Il Piano strutturale di bilancio esaminato in forma di bozza dal consiglio dei ministri di martedì arriverà a Bruxelles solo a metà del mese prossimo. L’Italia infatti “fa parte del gruppo” di Paesi che hanno chiesto una proroga dal 20 settembre al 15 ottobre per presentare alla Commissione europea il piano pluriennale di bilancio richiesto dal nuovo Patto di stabilità, ha fatto sapere un alto funzionario Ue. Roma non è sola: solo Malta e Danimarca presenteranno i piani entro la deadline. Repubblica Ceca, Germania, Estonia, Irlanda, Grecia, Spagna, Cipro, Lettonia, Lussemburgo, Olanda, Polonia, Portogallo, Slovenia, Slovacchia e Finlandia rinvieranno tutti al 15 ottobre. Mentre per altri nove Stati non ci sono ancora date definitive. Il 15 ottobre è però anche la data entro cui vanno trasmessi alla Commissione i Documenti programmatici di bilancio, cornice della manovra.

Per l’Italia l’attesa è legata alla necessità di attendere la pubblicazione da parte dell’Istat dei conti annuali aggiornati, il prossimo 23 settembre. A quel punto il governo incontrerà le parti sociali, il 25, ed è possibile negli stessi giorni anche un nuovo passaggio in cdm, prima della trasmissione del documento alle Camere. La stretta sulla spesa decisa dal governo per i prossimi sette anni – superiore a quella chiesta dalle istituzioni europee, ha rivendicato il Mef – complica poi la ricerca delle coperture per la legge di Bilancio: il prossimo anno le uscite al netto di interessi passivi sul debito e componenti cicliche potranno aumentare al massimo dell’1,5%, circa 15 miliardi. La strada dell’extradeficit è sbarrata dal Patto. All’appello, per rifinanziare le misure in scadenza a fine 2024, mancano circa 10 miliardi.

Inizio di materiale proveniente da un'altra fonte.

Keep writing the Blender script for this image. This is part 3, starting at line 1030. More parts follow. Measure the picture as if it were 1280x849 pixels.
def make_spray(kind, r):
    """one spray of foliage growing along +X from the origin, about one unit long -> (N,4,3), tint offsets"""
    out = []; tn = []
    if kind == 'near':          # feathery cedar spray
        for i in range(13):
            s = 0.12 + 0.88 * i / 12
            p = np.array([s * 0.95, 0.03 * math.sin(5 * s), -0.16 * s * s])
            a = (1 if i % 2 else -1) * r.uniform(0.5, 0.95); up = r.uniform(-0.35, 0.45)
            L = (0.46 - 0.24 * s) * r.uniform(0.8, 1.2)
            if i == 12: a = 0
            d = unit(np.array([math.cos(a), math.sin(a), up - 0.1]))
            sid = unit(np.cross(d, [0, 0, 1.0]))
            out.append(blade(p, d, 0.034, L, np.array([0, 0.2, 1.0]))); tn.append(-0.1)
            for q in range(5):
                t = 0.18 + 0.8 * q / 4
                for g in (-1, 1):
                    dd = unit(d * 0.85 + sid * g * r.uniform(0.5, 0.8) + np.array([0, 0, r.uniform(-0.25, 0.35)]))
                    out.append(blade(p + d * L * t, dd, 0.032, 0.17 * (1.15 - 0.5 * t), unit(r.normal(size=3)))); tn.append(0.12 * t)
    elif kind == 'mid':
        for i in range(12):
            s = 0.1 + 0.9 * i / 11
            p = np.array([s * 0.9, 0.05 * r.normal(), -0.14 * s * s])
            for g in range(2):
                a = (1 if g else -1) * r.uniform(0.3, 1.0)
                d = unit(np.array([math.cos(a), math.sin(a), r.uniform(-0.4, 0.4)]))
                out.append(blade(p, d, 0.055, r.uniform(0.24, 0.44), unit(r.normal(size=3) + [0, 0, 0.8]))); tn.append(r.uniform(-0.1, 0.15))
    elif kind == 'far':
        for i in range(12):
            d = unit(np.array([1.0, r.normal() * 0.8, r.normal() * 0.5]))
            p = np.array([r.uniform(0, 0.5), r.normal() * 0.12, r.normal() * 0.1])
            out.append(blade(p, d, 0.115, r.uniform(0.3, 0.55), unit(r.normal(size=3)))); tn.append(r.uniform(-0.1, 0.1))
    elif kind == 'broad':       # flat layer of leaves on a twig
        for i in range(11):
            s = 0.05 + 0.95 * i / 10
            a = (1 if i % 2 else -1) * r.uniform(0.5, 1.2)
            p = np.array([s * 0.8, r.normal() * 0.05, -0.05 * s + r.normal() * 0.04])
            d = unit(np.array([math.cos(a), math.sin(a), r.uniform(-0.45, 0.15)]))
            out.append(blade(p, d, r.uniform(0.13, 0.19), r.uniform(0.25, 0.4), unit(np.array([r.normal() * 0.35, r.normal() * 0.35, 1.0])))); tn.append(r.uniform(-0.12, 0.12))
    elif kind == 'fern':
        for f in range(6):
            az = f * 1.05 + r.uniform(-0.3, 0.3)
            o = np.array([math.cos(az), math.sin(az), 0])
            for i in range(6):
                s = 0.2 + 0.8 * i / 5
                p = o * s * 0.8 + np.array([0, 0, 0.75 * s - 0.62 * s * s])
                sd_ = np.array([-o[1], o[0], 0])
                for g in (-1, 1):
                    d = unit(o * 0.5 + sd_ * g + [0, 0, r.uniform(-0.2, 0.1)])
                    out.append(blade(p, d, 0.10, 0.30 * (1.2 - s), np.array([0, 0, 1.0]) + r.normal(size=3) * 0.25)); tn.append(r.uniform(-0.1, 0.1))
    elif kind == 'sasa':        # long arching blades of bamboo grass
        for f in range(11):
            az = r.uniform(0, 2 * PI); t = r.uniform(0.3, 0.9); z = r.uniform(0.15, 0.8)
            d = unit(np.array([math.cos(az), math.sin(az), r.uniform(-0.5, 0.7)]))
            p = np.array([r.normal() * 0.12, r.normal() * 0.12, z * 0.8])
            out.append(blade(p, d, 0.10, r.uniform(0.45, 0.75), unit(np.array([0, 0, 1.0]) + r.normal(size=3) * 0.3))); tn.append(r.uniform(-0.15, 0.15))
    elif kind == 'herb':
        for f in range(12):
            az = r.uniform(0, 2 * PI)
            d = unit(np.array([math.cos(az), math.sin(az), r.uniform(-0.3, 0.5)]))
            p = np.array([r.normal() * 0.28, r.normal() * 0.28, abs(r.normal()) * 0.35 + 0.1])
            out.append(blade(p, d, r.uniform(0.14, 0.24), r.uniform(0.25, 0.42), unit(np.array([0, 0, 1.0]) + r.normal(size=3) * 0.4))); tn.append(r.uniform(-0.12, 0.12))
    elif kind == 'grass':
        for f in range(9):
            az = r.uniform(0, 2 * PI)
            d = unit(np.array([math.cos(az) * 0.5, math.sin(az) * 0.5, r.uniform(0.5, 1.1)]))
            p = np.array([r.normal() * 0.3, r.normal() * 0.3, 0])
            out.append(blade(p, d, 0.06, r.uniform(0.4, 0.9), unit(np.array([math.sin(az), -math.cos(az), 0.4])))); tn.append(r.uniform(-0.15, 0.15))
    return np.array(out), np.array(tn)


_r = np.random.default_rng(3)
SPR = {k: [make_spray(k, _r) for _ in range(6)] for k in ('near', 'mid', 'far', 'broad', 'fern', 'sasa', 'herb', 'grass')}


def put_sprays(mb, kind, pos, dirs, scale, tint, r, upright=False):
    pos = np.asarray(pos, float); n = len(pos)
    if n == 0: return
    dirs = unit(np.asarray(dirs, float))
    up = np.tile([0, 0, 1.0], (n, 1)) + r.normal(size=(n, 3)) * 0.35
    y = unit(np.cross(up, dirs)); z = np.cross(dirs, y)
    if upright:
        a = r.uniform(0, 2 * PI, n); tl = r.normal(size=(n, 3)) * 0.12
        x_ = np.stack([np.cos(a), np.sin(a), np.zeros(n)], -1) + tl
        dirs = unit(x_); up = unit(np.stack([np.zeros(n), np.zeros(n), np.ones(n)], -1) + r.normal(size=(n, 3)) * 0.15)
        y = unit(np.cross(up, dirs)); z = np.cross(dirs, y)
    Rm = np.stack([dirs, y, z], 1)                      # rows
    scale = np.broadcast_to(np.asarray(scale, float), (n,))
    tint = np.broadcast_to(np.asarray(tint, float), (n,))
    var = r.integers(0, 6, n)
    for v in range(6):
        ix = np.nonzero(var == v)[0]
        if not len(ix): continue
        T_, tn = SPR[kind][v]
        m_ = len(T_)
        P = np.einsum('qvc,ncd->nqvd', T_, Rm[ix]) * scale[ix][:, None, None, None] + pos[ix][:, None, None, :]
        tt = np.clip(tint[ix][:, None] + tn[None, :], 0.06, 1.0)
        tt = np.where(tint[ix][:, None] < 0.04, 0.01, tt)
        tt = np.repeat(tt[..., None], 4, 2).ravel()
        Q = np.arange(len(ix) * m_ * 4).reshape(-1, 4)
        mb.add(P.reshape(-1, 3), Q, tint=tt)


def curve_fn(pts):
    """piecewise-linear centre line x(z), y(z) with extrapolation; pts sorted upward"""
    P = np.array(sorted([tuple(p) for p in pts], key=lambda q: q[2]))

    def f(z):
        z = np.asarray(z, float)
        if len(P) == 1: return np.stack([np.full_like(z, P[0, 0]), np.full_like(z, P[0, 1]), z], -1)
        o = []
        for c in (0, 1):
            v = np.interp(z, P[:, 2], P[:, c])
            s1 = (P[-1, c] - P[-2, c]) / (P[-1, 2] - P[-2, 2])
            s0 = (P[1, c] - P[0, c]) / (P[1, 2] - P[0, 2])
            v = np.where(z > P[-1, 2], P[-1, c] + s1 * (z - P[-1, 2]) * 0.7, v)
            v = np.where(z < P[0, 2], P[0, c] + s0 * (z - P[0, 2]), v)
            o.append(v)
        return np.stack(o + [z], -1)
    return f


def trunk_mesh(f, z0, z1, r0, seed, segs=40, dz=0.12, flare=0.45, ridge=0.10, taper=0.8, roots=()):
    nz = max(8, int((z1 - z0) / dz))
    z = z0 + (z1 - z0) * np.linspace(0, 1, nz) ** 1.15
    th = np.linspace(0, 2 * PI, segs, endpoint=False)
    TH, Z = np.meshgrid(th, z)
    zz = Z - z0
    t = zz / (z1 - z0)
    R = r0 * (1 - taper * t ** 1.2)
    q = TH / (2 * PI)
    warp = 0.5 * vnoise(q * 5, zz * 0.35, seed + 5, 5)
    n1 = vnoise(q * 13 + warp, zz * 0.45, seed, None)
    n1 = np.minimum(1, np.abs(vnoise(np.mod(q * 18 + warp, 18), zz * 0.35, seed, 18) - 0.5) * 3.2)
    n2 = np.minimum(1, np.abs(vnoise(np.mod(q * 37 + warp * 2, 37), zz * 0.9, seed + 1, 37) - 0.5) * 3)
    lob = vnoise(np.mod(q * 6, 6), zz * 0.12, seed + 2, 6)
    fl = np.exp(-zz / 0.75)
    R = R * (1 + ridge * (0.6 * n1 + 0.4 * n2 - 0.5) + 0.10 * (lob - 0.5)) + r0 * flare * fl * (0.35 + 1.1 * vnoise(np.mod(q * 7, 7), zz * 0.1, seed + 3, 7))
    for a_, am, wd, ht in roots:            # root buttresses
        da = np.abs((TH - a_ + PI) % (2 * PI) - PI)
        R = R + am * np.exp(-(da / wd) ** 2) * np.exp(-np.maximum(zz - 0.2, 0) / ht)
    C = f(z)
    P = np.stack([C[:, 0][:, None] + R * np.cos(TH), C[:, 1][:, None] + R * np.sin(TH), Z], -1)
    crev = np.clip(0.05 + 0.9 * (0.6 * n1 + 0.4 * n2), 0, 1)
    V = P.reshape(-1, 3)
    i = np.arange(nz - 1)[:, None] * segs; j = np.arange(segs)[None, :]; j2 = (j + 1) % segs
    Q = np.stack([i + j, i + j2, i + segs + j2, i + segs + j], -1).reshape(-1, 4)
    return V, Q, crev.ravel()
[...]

Nel frattempo i sindacati sono pronti alla mobilitazione. La Cgil tornerà in piazza ad ottobre se non ci saranno risposte sul recupero del potere d’acquisto dei salari, sul rinnovo dei contratti pubblici, sul fisco e sulla sanità. Il segretario generale Maurizio Landini ha chiesto di defiscalizzare gli aumenti salariali dei contratti nazionali e ha avvertito che il sindacato “non starà a guardare”. “Il governo – ha detto Landini – di fronte a una inflazione in un triennio del 17% ha proposto per i contratti pubblici il 5,7%. Firmare quei contratti vuole dire programmare una riduzione del potere d’acquisto”.